Simultaneously, this market has become an important ground for the gambling industry. While eSports betting is still in its early stages, it is expected to rival sports betting in the near future, with reports indicating that this market will jump from an estimated value of $800 million in 2019 to $13 billion in 2025. Currently, some mainstream online gambling companies already classify eSports as part of their main sports. For instance, the William Hill betting website features eSports odds for tournaments around the world which include games such as League of Legends, DOTA 2, Starcraft II, Counter-Strike: Global Offensive, among others, further suggesting eSports is making waves in the industry.

Large Revenues

This emerging industry, which is often compared to the iGaming industry for its use of blockchain, has as a result, attracted investors and sponsors that fund world-class competitions. For instance, the top prize money won by the Chinese team in Shanghai amounted to roughly $2.2 million. This may seem like a considerable amount, but it wasn’t even the highest ever offered. The 2021 edition of The International, the largest tournament dedicated to the online strategy game Dota 2, saw the Russian team, Spirit, take home some impressive $18.2 million, the top prize of a total prize pool of $40 million, the largest ever recorded. Furthermore, according to Forbes magazine, the top ten teams playing in Asia, Europe, and North America have had profits that amount to more than $300 million last year.

Currently, there are more than forty game modalities that have their own tournaments, and players acting in top teams are estimated to earn on average, $35,000 per month, excluding other revenues originating from prizes and advertising deals. 

In the face of such tremendous success, the International Olympic Committee (IOC), always looking to improve its television rating, is studying the possibility of including eSports at the 2028 Los Angeles Games.
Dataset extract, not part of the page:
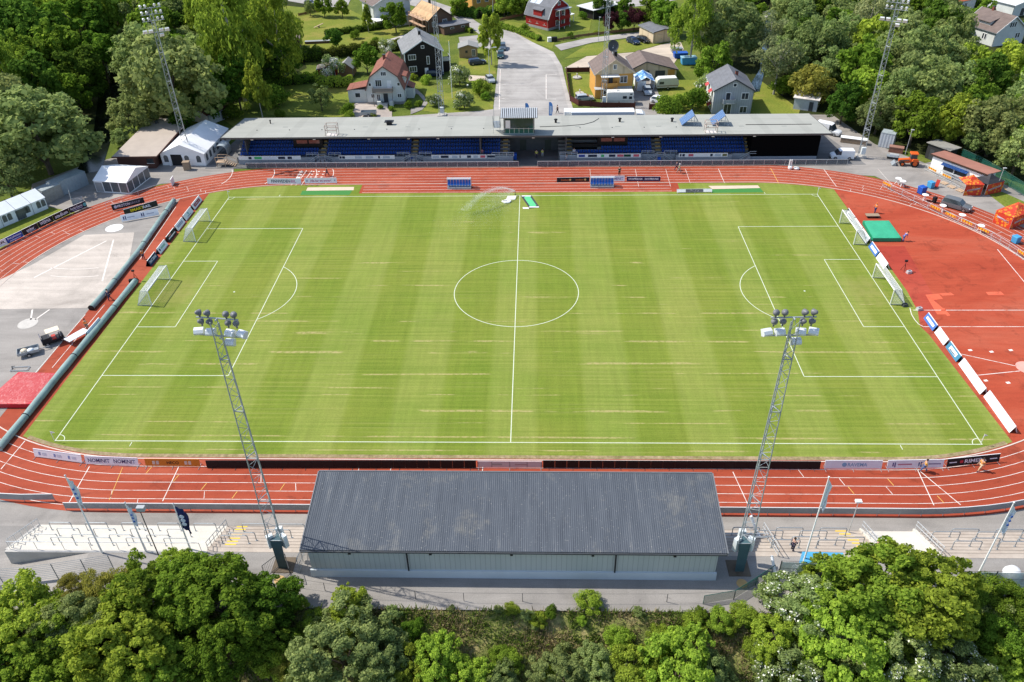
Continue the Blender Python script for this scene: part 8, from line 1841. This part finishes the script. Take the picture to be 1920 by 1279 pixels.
def fill(poly, n, zone, kinds, spacing, rr, seed, excl=()):
    rng = random.Random(seed); us = [p[0] for p in poly]; vs_ = [p[1] for p in poly]
    def inside(u, v, P_):
        c = False
        for i in range(len(P_)):
            a, b = P_[i], P_[i-1]
            if (a[1] > v) != (b[1] > v) and u < (b[0]-a[0])*(v-a[1])/(b[1]-a[1])+a[0]: c = not c
        return c
    made = 0
    for _ in range(6000):
        if made >= n: break
        u = rng.uniform(min(us), max(us)); v = rng.uniform(min(vs_), max(vs_))
        if not inside(u, v, poly) or any(inside(u, v, e) for e in excl): continue
        p = at(u, v, 0); r = rng.uniform(*rr)
        if any((p.x-x)**2+(p.y-y)**2 < (spacing*0.5+q*0.42)**2 for x, y, q in TREES): continue
        put(p.x, p.y, r, rng.choice(kinds), zone, rng.uniform(0.9, 1.25)); made += 1
fill([(-60,-35),(545,-35),(520,120),(440,215),(330,245),(215,240),(60,290),(-60,340)], 78, 'left', ['maple','dark','dark','olive','birch','maple','lime','willow'], 6.0, (3.8,6.2), 3, [[(140,340),(165,130),(240,120),(300,200),(330,240),(200,340)]])
# heroes, upper right
for a in ((1302,40,38,'birch'),(1372,55,52,'willow'),(1340,122,34,'maple'),(1300,185,26,'bush'),(1328,160,27,'lilac'),(1270,190,20,'limebush'),(1445,60,30,'sparse'),(1462,110,38,'sparse'),(1540,90,42,'olive'),(1521,160,36,'goldbush'),(1470,160,24,'bush'),(1615,130,46,'maple'),(1575,55,30,'maple'),(1690,80,45,'willow'),(1660,120,40,'olive'),(1730,110,46,'olive'),(1772,118,38,'willow'),(1832,196,34,'maple'),(1892,192,20,'goldbush'),(1905,222,30,'maple'),(1868,236,48,'willow'),(1912,286,36,'willow'),(1745,170,50,'olive'),(1690,180,44,'olive'),(1720,220,38,'maple'),(1790,226,38,'lime'),(1650,212,34,'willow'),(1585,190,30,'dark'),(1838,262,24,'olive'),(1760,60,42,'dark'),(1500,40,34,'olive'),(1400,30,34,'maple'),(1560,130,34,'olive')): tree(*a, 'right')
fill([(1290,-30),(1560,-25),(1600,40),(1690,30),(1765,70),(1800,165),(1960,195),(1960,325),(1850,280),(1760,258),(1650,232),(1570,205),(1500,190),(1440,165),(1440,40)], 92, 'right', ['maple','dark','olive','olive','willow','sparse','lime','willow','olive'], 6.2, (3.4,5.6), 5, [[(1395,175),(1420,100),(1430,30),(1465,30),(1450,120),(1425,180)]])
# gardens
for a in ((686,108,22,'maple'),(740,30,22,'maple'),(688,32,10,'slim'),(920,68,19,'slim'),(870,186,20,'lilac'),(861,140,22,'lilac'),(815,188,14,'lilac'),(903,163,20,'limebush'),(911,180,10,'bush'),(798,148,11,'limebush'),(775,143,8,'limebush'),(724,87,16,'blossom'),(620,125,22,'blossom'),(600,182,20,'olive'),(650,205,15,'bush'),(655,214,10,'limebush'),(700,215,6,'limebush'),(766,196,9,'bush'),(783,194,8,'bush'),(665,65,10,'bush'),(702,76,8,'bush'),(628,70,14,'dark'),(520,178,24,'bush'),(1070,66,7,'bush'),(1148,38,17,'plum'),(1190,34,19,'plum'),(1168,38,14,'dark'),(985,52,9,'bush'),(1250,200,28,'bush'),(606,10,15,'maple'),(580,14,11,'olive'),(640,14,13,'maple'),(525,213,11,'bush'),(1118,60,5,'limebush'),(1092,28,9,'bush'),(1225,20,24,'maple'),(1255,30,26,'maple'),(975,14,14,'bush'),(860,8,16,'maple'),(945,8,18,'lime'),(980,10,16,'maple'),(1010,-8,16,'maple'),(1130,4,18,'dark'),(1170,8,16,'maple'),(1820,36,22,'bush'),(1850,20,16,'maple'),(1900,60,14,'bush'),(712,200,6,'bush'),(735,203,6,'bush')): tree(*a, 'garden')
# hedges
def hedge(label, pts, w_, h, mk, n=1500):
    P_ = [at(*q) for q in pts]; c = P_[0].copy(); rng = np.random.default_rng(len(label)); seg = [(P_[i], P_[i+1]) for i in range(len(P_)-1)]; Ls = np.array([(b-a).length for a, b in seg]); n = int(Ls.sum()*(w_+2*h)*26)
    k = rng.choice(len(seg), n, p=Ls/Ls.sum()); f = rng.random(n); A = np.array([tuple(s[0]-c) for s in seg]); B = np.array([tuple(s[1]-c) for s in seg]); p = A[k]+(B[k]-A[k])*f[:,None]; d = (B-A)/Ls[:,None]; nrm = np.stack([-d[:,1], d[:,0], 0*d[:,0]], 1)[k]
    a = rng.random(n)*np.pi; rr = 0.8+0.28*rng.random(n)+0.12*np.sin(f*Ls[k]*2.2); p = p+nrm*(np.cos(a)*rr*w_/2)[:,None]; p[:,2] = np.clip(np.sin(a)**0.6*rr*h, 0.05, 9)
    nr = nrm*np.cos(a)[:,None]+np.array([0,0,1])*np.sin(a)[:,None]+0.5*rng.standard_normal((n,3)); nr /= np.linalg.norm(nr, axis=1)[:,None]; t1 = np.cross(nr, rng.standard_normal((n,3))); t1 /= np.linalg.norm(t1, axis=1)[:,None]; t2 = np.cross(nr, t1); s = (0.14+0.12*rng.random(n))[:,None]
    V = np.stack([p-t1*s, p+t2*s*0.7, p+t1*s, p-t2*s*0.7], 1).reshape(-1,3); t = thing('hedge', label, 'hedge', c); link('foliage', npmesh('foliage', V, np.arange(4*n).reshape(-1,4), [LM_[mk]]), t)
    q = MB()
    for a_, b_ in seg: q.obox(a_-c+Vector((0,0,h*0.36)), b_-c+Vector((0,0,h*0.36)), w_*0.6, h*0.7)
    q.parts('stems', mat('hedge_core', (0.02,0.03,0.008), 0.9), t)
hedge('big dark green hedge at the left of the garden row', [(500,120),(550,116),(605,112)], 4.0, 3.4, 'dark'); hedge('clipped olive green hedge in the middle of the upper gardens', [(602,112),(660,102),(705,96),(760,92)], 2.6, 2.6, 'cypress')
hedge('bright bushy hedge in front of the small timber shed', [(598,160),(630,162),(662,160)], 3.6, 2.2, 'lime'); hedge('dark hedge below the white house at the top', [(610,68),(650,62),(700,56),(755,47)], 1.8, 1.6, 'dark'); hedge('clipped hedge along the road before the red house', [(937,51),(975,63),(1013,77)], 1.6, 1.4, 'maple')
hedge('wide dark hedge before the yellow house at the top', [(850,28),(900,33),(950,24),(975,15)], 4.0, 2.6, 'dark'); hedge('long low hedge along the road at the top right', [(1812,12),(1860,10)], 2.0, 2.4, 'dark'); hedge('hedge in the garden at the right edge below the outbuilding', [(1885,54),(1925,50)], 2.0, 1.6, 'maple'); hedge('rough green hedge at the left behind the bright hedge', [(500,160),(550,157),(598,150)], 3.4, 2.0, 'maple'); hedge('low hedge between the brown house and the road', [(852,50),(885,62)], 1.4, 1.2, 'lime')
# foreground bank
for a in ((40,1165,70,'nlime'),(110,1195,60,'nlime'),(150,1170,62,'nwillow'),(198,1108,40,'nbronze'),(132,1105,26,'nbronze'),(262,1110,55,'nmaple'),(348,1105,60,'nmaple'),(330,1060,36,'nlime'),(420,1125,78,'nmaple'),(495,1130,56,'nmaple'),(230,1200,86,'nlime'),(300,1255,62,'nlime'),(420,1215,60,'nmaple'),(500,1200,44,'nmaple'),(100,1275,70,'nmaple'),(0,1255,60,'nmaple'),(180,1280,55,'nlime'),(540,1255,28,'nbronze'),
    (655,1140,40,'nlime'),(640,1225,92,'nwillow'),(715,1230,62,'nwillow'),(820,1236,50,'nlime'),(760,1268,50,'nlime'),(880,1275,48,'nlime'),(940,1285,40,'nwillow'),(1045,1262,50,'nwillow'),(1120,1258,46,'nwillow'),(1105,1125,24,'nbush'),(1160,1196,26,'nbush'),(1240,1190,22,'nbush'),(1270,1250,72,'nlime'),(1190,1265,56,'nlime'),(1330,1270,48,'nwillow'),
    (1640,1105,90,'nlime'),(1720,1115,92,'nlime'),(1540,1080,40,'nlime'),(1510,1135,62,'nbloom'),(1455,1190,44,'nlime'),(1580,1200,90,'nlime'),(1680,1230,70,'nbloom'),(1770,1235,60,'nbloom'),(1490,1265,62,'nbloom'),(1590,1285,60,'nwillow'),(1700,1300,60,'nlime'),(1890,1250,46,'nlime'),(1830,1295,36,'nwillow'),(1860,1120,44,'ndark'),(1905,1140,46,'ndark'),(1830,1150,34,'ndark'),(1885,1190,46,'ndark'),(1810,1110,26,'ndark'),
    (1440,1105,16,'nbush'),(1395,1150,24,'nbush'),(1350,1160,24,'nbush'),(1300,1165,22,'nbush'),(560,1130,16,'nbush'),(590,1170,28,'nbush'),(770,1180,22,'ndark'),(1010,1160,16,'nbush'),(960,1140,14,'nbush'),(1420,1215,26,'nbush')): tree(*a, 'front', 0.86)
rb_ = random.Random(9)
for i in range(70):
    u = rb_.uniform(-10, 1930); v = rb_.uniform(1145, 1275)
    if 545 < u < 1430 and v < 1225: continue
    tree(u, v, rb_.uniform(20, 38), rb_.choice(['nbush','nbush2','nbush','nbush3']), 'front')
for i in range(16): tree(rb_.uniform(560, 1430), rb_.uniform(1138, 1180), rb_.uniform(7, 15), rb_.choice(['nbush','nbush2','ndark']), 'front')
# long grass on the bank
def tufts(name, n, x0, x1, y0, y1, h, m, seed):
    rng = np.random.default_rng(seed); x = rng.uniform(x0, x1, n); y = rng.uniform(y0, y1, n); k = np.sin(x*0.8+seed)+np.sin(y*1.7+x*0.3)+0.7*np.sin(x*2.3-y*1.1)+rng.standard_normal(n)*0.7 > 0.1; x, y = x[k], y[k]; n = len(x); z = np.array([hgt(a, b) for a, b in zip(x, y)])
    p = np.stack([x, y, z-0.05], 1); d = rng.standard_normal((n,3))*0.55; d[:,2] = 1; d /= np.linalg.norm(d, axis=1)[:,None]; L = (h*(0.5+rng.random(n)))[:,None]; s = np.cross(d, rng.standard_normal((n,3))); s /= np.linalg.norm(s, axis=1)[:,None]; w_ = 0.05*(0.6+rng.random(n))[:,None]
    V = np.stack([p-s*w_, p+s*w_, p+d*L+s*w_*0.3, p+d*L-s*w_*0.3], 1).reshape(-1,3); return link(name, npmesh(name, V, np.arange(4*n).reshape(-1,4), [m]), None, 'stuff')
tufts('bank_grass', 90000, -62, 66, -68, -56.3, 0.5, leaf_mat('grass_green', (0.2,0.27,0.05)), 2); tufts('dry_grass', 80000, -62, 66, -66, -56.4, 0.42, leaf_mat('grass_dry', (0.42,0.34,0.18), c2=(0.56,0.46,0.26)), 5)
resolve_order()
for o in COL.objects:
    if 'W' in o.keys(): del o['W']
It has even been reported that the Committee has held several meetings behind closed doors with Riot Games, the developer of giant hit League of Legends. Additionally, earlier this year during the Tokyo Games, Intel and IOC held a pre-games series called the Olympic Virtual Series. An event that is set to return in the 2024 Olympic Games in Paris. 

For now, this industry may seem like the new kid on the block, but its digital strategy, supported by gaming influencers, the increasing digitalization of entertainment, and new watchers, is set to make it the sport of the future.